Task description:
Restate the records in their entirety, word for word.

Begin Given data

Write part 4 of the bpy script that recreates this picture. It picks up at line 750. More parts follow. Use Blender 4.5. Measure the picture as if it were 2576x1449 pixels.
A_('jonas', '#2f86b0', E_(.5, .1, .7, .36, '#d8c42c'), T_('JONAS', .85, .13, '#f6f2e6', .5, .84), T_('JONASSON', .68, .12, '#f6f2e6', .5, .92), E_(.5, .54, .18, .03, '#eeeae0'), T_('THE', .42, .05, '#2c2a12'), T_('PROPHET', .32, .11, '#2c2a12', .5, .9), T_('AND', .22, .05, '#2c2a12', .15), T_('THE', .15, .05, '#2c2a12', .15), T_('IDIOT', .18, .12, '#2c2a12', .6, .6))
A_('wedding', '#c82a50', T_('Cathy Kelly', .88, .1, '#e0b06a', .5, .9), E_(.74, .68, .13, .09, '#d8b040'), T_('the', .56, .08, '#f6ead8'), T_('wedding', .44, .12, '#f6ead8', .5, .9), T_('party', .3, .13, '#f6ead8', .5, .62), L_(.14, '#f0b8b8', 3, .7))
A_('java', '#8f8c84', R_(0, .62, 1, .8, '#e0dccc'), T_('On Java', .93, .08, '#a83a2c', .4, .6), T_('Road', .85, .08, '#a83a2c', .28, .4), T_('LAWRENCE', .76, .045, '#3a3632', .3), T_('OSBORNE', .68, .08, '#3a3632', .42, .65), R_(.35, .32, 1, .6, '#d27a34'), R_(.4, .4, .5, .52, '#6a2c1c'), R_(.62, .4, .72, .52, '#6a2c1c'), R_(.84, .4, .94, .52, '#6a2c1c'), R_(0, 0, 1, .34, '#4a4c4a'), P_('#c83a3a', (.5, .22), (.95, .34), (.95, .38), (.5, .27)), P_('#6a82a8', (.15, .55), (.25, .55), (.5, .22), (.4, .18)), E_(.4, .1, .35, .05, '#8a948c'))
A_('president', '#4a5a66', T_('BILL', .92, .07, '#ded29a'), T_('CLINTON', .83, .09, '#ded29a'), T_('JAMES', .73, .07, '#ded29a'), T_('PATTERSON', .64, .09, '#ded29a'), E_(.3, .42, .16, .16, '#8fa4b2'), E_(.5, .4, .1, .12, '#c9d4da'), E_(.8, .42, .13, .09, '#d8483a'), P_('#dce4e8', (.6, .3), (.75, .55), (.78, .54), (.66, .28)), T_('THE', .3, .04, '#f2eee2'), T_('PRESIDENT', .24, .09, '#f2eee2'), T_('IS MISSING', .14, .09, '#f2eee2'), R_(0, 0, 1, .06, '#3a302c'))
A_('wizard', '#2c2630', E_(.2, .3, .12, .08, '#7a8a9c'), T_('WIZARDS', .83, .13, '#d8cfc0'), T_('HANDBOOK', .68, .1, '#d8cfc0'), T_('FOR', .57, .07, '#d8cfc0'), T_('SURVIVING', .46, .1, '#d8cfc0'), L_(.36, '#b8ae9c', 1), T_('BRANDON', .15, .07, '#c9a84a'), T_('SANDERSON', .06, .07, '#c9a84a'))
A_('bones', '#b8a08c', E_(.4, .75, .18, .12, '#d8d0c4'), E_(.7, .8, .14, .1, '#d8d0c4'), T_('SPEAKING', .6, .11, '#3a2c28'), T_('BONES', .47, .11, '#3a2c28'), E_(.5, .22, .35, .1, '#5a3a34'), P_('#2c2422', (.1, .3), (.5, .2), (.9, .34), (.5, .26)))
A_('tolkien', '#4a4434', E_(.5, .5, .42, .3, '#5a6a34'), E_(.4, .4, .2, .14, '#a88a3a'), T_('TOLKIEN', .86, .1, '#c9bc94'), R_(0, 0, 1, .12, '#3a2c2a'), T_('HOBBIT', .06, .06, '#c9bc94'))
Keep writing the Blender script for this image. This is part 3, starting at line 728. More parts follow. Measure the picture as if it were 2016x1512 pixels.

End Given data

In response:
Write part 4 of the bpy script that recreates this picture. It picks up at line 750. More parts follow. Use Blender 4.5. Measure the picture as if it were 2576x1449 pixels.
A_('jonas', '#2f86b0', E_(.5, .1, .7, .36, '#d8c42c'), T_('JONAS', .85, .13, '#f6f2e6', .5, .84), T_('JONASSON', .68, .12, '#f6f2e6', .5, .92), E_(.5, .54, .18, .03, '#eeeae0'), T_('THE', .42, .05, '#2c2a12'), T_('PROPHET', .32, .11, '#2c2a12', .5, .9), T_('AND', .22, .05, '#2c2a12', .15), T_('THE', .15, .05, '#2c2a12', .15), T_('IDIOT', .18, .12, '#2c2a12', .6, .6))
A_('wedding', '#c82a50', T_('Cathy Kelly', .88, .1, '#e0b06a', .5, .9), E_(.74, .68, .13, .09, '#d8b040'), T_('the', .56, .08, '#f6ead8'), T_('wedding', .44, .12, '#f6ead8', .5, .9), T_('party', .3, .13, '#f6ead8', .5, .62), L_(.14, '#f0b8b8', 3, .7))
A_('java', '#8f8c84', R_(0, .62, 1, .8, '#e0dccc'), T_('On Java', .93, .08, '#a83a2c', .4, .6), T_('Road', .85, .08, '#a83a2c', .28, .4), T_('LAWRENCE', .76, .045, '#3a3632', .3), T_('OSBORNE', .68, .08, '#3a3632', .42, .65), R_(.35, .32, 1, .6, '#d27a34'), R_(.4, .4, .5, .52, '#6a2c1c'), R_(.62, .4, .72, .52, '#6a2c1c'), R_(.84, .4, .94, .52, '#6a2c1c'), R_(0, 0, 1, .34, '#4a4c4a'), P_('#c83a3a', (.5, .22), (.95, .34), (.95, .38), (.5, .27)), P_('#6a82a8', (.15, .55), (.25, .55), (.5, .22), (.4, .18)), E_(.4, .1, .35, .05, '#8a948c'))
A_('president', '#4a5a66', T_('BILL', .92, .07, '#ded29a'), T_('CLINTON', .83, .09, '#ded29a'), T_('JAMES', .73, .07, '#ded29a'), T_('PATTERSON', .64, .09, '#ded29a'), E_(.3, .42, .16, .16, '#8fa4b2'), E_(.5, .4, .1, .12, '#c9d4da'), E_(.8, .42, .13, .09, '#d8483a'), P_('#dce4e8', (.6, .3), (.75, .55), (.78, .54), (.66, .28)), T_('THE', .3, .04, '#f2eee2'), T_('PRESIDENT', .24, .09, '#f2eee2'), T_('IS MISSING', .14, .09, '#f2eee2'), R_(0, 0, 1, .06, '#3a302c'))
A_('wizard', '#2c2630', E_(.2, .3, .12, .08, '#7a8a9c'), T_('WIZARDS', .83, .13, '#d8cfc0'), T_('HANDBOOK', .68, .1, '#d8cfc0'), T_('FOR', .57, .07, '#d8cfc0'), T_('SURVIVING', .46, .1, '#d8cfc0'), L_(.36, '#b8ae9c', 1), T_('BRANDON', .15, .07, '#c9a84a'), T_('SANDERSON', .06, .07, '#c9a84a'))
A_('bones', '#b8a08c', E_(.4, .75, .18, .12, '#d8d0c4'), E_(.7, .8, .14, .1, '#d8d0c4'), T_('SPEAKING', .6, .11, '#3a2c28'), T_('BONES', .47, .11, '#3a2c28'), E_(.5, .22, .35, .1, '#5a3a34'), P_('#2c2422', (.1, .3), (.5, .2), (.9, .34), (.5, .26)))
A_('tolkien', '#4a4434', E_(.5, .5, .42, .3, '#5a6a34'), E_(.4, .4, .2, .14, '#a88a3a'), T_('TOLKIEN', .86, .1, '#c9bc94'), R_(0, 0, 1, .12, '#3a2c2a'), T_('HOBBIT', .06, .06, '#c9bc94'))
Keep writing the Blender script for this image. This is part 3, starting at line 728. More parts follow. Measure the picture as if it were 2016x1512 pixels.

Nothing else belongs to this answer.